Transcribe every line exactly and omit anything that is a picture.
- - - - - - -
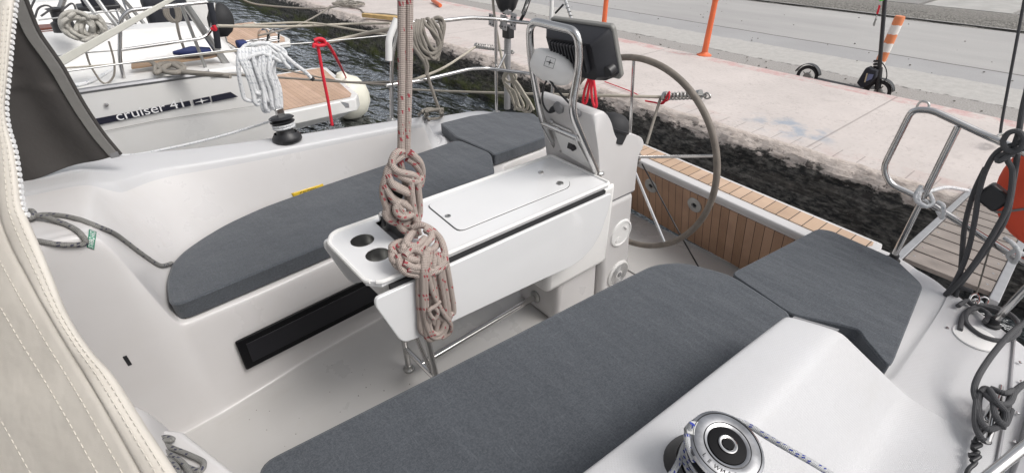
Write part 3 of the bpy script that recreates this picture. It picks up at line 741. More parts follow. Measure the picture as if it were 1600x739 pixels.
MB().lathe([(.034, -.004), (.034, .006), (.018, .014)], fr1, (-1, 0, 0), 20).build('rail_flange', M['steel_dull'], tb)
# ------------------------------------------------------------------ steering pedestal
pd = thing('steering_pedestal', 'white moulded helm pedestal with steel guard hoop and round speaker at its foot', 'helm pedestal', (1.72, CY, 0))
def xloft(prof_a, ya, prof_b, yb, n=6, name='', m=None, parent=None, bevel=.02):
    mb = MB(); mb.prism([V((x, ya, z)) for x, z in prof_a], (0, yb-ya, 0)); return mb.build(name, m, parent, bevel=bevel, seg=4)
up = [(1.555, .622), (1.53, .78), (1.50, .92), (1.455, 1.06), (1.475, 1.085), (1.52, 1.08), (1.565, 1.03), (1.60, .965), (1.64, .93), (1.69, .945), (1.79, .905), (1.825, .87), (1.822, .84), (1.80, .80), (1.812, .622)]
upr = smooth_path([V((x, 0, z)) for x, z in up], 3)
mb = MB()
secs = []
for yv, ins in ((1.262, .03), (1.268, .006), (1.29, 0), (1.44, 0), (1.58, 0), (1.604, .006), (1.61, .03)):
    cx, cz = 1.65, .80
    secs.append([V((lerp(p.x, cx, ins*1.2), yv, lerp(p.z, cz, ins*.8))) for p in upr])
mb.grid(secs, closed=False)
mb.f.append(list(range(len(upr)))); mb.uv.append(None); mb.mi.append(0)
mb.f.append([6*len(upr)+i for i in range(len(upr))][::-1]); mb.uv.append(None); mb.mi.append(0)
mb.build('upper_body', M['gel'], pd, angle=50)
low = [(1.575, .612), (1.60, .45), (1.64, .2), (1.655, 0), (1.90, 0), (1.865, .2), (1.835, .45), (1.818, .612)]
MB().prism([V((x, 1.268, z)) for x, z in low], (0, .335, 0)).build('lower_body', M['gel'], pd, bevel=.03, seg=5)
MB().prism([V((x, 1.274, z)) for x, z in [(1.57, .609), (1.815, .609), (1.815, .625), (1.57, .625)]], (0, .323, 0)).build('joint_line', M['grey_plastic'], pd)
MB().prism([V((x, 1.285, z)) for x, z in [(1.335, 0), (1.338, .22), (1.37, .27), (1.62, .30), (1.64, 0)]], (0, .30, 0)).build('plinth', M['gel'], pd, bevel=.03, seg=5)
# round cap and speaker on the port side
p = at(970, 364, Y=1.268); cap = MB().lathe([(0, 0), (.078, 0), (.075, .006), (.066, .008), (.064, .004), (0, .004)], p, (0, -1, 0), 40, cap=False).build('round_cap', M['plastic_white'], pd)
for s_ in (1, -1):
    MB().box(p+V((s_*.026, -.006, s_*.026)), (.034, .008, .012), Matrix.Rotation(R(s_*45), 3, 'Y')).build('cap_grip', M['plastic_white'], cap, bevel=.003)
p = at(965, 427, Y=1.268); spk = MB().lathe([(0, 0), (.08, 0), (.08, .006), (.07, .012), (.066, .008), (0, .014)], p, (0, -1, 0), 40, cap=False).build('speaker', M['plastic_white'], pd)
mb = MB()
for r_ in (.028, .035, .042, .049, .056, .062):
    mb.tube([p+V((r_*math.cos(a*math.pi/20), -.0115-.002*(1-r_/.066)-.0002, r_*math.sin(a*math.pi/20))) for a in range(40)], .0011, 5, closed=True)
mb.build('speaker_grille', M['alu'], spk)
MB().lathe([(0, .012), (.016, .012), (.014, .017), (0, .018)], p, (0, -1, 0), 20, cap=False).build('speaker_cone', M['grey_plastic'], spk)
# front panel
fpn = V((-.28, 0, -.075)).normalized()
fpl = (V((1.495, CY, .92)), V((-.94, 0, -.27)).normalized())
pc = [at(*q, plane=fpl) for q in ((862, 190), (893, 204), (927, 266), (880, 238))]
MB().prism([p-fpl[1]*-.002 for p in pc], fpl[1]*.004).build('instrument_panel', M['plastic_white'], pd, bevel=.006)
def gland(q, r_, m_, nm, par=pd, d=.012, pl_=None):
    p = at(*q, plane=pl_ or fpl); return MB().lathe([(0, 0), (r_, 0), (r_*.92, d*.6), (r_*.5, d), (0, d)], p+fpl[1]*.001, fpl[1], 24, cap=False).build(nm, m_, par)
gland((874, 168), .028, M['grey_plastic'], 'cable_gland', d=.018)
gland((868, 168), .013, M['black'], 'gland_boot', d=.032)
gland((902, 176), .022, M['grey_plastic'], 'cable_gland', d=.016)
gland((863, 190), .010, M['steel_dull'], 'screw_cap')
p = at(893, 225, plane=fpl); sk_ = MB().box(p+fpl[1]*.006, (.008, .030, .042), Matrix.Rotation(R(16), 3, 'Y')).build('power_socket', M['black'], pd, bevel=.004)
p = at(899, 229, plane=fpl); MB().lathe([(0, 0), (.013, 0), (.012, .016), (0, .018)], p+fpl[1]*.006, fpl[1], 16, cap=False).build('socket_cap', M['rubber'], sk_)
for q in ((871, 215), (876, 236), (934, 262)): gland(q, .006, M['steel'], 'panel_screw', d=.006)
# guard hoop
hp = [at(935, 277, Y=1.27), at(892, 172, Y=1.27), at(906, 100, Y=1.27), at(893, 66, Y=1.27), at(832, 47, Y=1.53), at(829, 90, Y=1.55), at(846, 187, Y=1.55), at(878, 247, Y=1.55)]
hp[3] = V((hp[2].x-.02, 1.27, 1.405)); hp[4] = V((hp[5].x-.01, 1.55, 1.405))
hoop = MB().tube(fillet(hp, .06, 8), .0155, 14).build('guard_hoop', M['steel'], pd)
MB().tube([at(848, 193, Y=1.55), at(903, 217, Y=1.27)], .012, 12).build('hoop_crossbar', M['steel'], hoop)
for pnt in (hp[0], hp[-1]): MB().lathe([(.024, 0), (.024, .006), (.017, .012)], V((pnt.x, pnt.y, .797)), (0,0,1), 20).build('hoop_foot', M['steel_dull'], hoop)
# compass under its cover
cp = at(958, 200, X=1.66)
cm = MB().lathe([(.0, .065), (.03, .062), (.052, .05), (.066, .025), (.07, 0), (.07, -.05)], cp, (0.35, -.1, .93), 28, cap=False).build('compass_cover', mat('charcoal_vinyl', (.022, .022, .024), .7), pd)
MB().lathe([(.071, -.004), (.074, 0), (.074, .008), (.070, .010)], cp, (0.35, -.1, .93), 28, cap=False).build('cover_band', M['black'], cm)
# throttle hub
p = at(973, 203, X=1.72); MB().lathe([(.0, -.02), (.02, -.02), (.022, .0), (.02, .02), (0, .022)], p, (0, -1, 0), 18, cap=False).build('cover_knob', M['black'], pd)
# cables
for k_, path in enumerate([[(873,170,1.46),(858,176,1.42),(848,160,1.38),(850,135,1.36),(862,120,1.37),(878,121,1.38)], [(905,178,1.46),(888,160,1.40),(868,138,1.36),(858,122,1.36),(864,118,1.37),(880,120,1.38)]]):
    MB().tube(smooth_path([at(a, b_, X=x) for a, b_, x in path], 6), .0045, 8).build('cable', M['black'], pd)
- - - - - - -
EXERCISE ANSWER:
Write part 3 of the bpy script that recreates this picture. It picks up at line 741. More parts follow. Measure the picture as if it were 1600x739 pixels.
MB().lathe([(.034, -.004), (.034, .006), (.018, .014)], fr1, (-1, 0, 0), 20).build('rail_flange', M['steel_dull'], tb)
# ------------------------------------------------------------------ steering pedestal
pd = thing('steering_pedestal', 'white moulded helm pedestal with steel guard hoop and round speaker at its foot', 'helm pedestal', (1.72, CY, 0))
def xloft(prof_a, ya, prof_b, yb, n=6, name='', m=None, parent=None, bevel=.02):
    mb = MB(); mb.prism([V((x, ya, z)) for x, z in prof_a], (0, yb-ya, 0)); return mb.build(name, m, parent, bevel=bevel, seg=4)
up = [(1.555, .622), (1.53, .78), (1.50, .92), (1.455, 1.06), (1.475, 1.085), (1.52, 1.08), (1.565, 1.03), (1.60, .965), (1.64, .93), (1.69, .945), (1.79, .905), (1.825, .87), (1.822, .84), (1.80, .80), (1.812, .622)]
upr = smooth_path([V((x, 0, z)) for x, z in up], 3)
mb = MB()
secs = []
for yv, ins in ((1.262, .03), (1.268, .006), (1.29, 0), (1.44, 0), (1.58, 0), (1.604, .006), (1.61, .03)):
    cx, cz = 1.65, .80
    secs.append([V((lerp(p.x, cx, ins*1.2), yv, lerp(p.z, cz, ins*.8))) for p in upr])
mb.grid(secs, closed=False)
mb.f.append(list(range(len(upr)))); mb.uv.append(None); mb.mi.append(0)
mb.f.append([6*len(upr)+i for i in range(len(upr))][::-1]); mb.uv.append(None); mb.mi.append(0)
mb.build('upper_body', M['gel'], pd, angle=50)
low = [(1.575, .612), (1.60, .45), (1.64, .2), (1.655, 0), (1.90, 0), (1.865, .2), (1.835, .45), (1.818, .612)]
MB().prism([V((x, 1.268, z)) for x, z in low], (0, .335, 0)).build('lower_body', M['gel'], pd, bevel=.03, seg=5)
MB().prism([V((x, 1.274, z)) for x, z in [(1.57, .609), (1.815, .609), (1.815, .625), (1.57, .625)]], (0, .323, 0)).build('joint_line', M['grey_plastic'], pd)
MB().prism([V((x, 1.285, z)) for x, z in [(1.335, 0), (1.338, .22), (1.37, .27), (1.62, .30), (1.64, 0)]], (0, .30, 0)).build('plinth', M['gel'], pd, bevel=.03, seg=5)
# round cap and speaker on the port side
p = at(970, 364, Y=1.268); cap = MB().lathe([(0, 0), (.078, 0), (.075, .006), (.066, .008), (.064, .004), (0, .004)], p, (0, -1, 0), 40, cap=False).build('round_cap', M['plastic_white'], pd)
for s_ in (1, -1):
    MB().box(p+V((s_*.026, -.006, s_*.026)), (.034, .008, .012), Matrix.Rotation(R(s_*45), 3, 'Y')).build('cap_grip', M['plastic_white'], cap, bevel=.003)
p = at(965, 427, Y=1.268); spk = MB().lathe([(0, 0), (.08, 0), (.08, .006), (.07, .012), (.066, .008), (0, .014)], p, (0, -1, 0), 40, cap=False).build('speaker', M['plastic_white'], pd)
mb = MB()
for r_ in (.028, .035, .042, .049, .056, .062):
    mb.tube([p+V((r_*math.cos(a*math.pi/20), -.0115-.002*(1-r_/.066)-.0002, r_*math.sin(a*math.pi/20))) for a in range(40)], .0011, 5, closed=True)
mb.build('speaker_grille', M['alu'], spk)
MB().lathe([(0, .012), (.016, .012), (.014, .017), (0, .018)], p, (0, -1, 0), 20, cap=False).build('speaker_cone', M['grey_plastic'], spk)
# front panel
fpn = V((-.28, 0, -.075)).normalized()
fpl = (V((1.495, CY, .92)), V((-.94, 0, -.27)).normalized())
pc = [at(*q, plane=fpl) for q in ((862, 190), (893, 204), (927, 266), (880, 238))]
MB().prism([p-fpl[1]*-.002 for p in pc], fpl[1]*.004).build('instrument_panel', M['plastic_white'], pd, bevel=.006)
def gland(q, r_, m_, nm, par=pd, d=.012, pl_=None):
    p = at(*q, plane=pl_ or fpl); return MB().lathe([(0, 0), (r_, 0), (r_*.92, d*.6), (r_*.5, d), (0, d)], p+fpl[1]*.001, fpl[1], 24, cap=False).build(nm, m_, par)
gland((874, 168), .028, M['grey_plastic'], 'cable_gland', d=.018)
gland((868, 168), .013, M['black'], 'gland_boot', d=.032)
gland((902, 176), .022, M['grey_plastic'], 'cable_gland', d=.016)
gland((863, 190), .010, M['steel_dull'], 'screw_cap')
p = at(893, 225, plane=fpl); sk_ = MB().box(p+fpl[1]*.006, (.008, .030, .042), Matrix.Rotation(R(16), 3, 'Y')).build('power_socket', M['black'], pd, bevel=.004)
p = at(899, 229, plane=fpl); MB().lathe([(0, 0), (.013, 0), (.012, .016), (0, .018)], p+fpl[1]*.006, fpl[1], 16, cap=False).build('socket_cap', M['rubber'], sk_)
for q in ((871, 215), (876, 236), (934, 262)): gland(q, .006, M['steel'], 'panel_screw', d=.006)
# guard hoop
hp = [at(935, 277, Y=1.27), at(892, 172, Y=1.27), at(906, 100, Y=1.27), at(893, 66, Y=1.27), at(832, 47, Y=1.53), at(829, 90, Y=1.55), at(846, 187, Y=1.55), at(878, 247, Y=1.55)]
hp[3] = V((hp[2].x-.02, 1.27, 1.405)); hp[4] = V((hp[5].x-.01, 1.55, 1.405))
hoop = MB().tube(fillet(hp, .06, 8), .0155, 14).build('guard_hoop', M['steel'], pd)
MB().tube([at(848, 193, Y=1.55), at(903, 217, Y=1.27)], .012, 12).build('hoop_crossbar', M['steel'], hoop)
for pnt in (hp[0], hp[-1]): MB().lathe([(.024, 0), (.024, .006), (.017, .012)], V((pnt.x, pnt.y, .797)), (0,0,1), 20).build('hoop_foot', M['steel_dull'], hoop)
# compass under its cover
cp = at(958, 200, X=1.66)
cm = MB().lathe([(.0, .065), (.03, .062), (.052, .05), (.066, .025), (.07, 0), (.07, -.05)], cp, (0.35, -.1, .93), 28, cap=False).build('compass_cover', mat('charcoal_vinyl', (.022, .022, .024), .7), pd)
MB().lathe([(.071, -.004), (.074, 0), (.074, .008), (.070, .010)], cp, (0.35, -.1, .93), 28, cap=False).build('cover_band', M['black'], cm)
# throttle hub
p = at(973, 203, X=1.72); MB().lathe([(.0, -.02), (.02, -.02), (.022, .0), (.02, .02), (0, .022)], p, (0, -1, 0), 18, cap=False).build('cover_knob', M['black'], pd)
# cables
for k_, path in enumerate([[(873,170,1.46),(858,176,1.42),(848,160,1.38),(850,135,1.36),(862,120,1.37),(878,121,1.38)], [(905,178,1.46),(888,160,1.40),(868,138,1.36),(858,122,1.36),(864,118,1.37),(880,120,1.38)]]):
    MB().tube(smooth_path([at(a, b_, X=x) for a, b_, x in path], 6), .0045, 8).build('cable', M['black'], pd)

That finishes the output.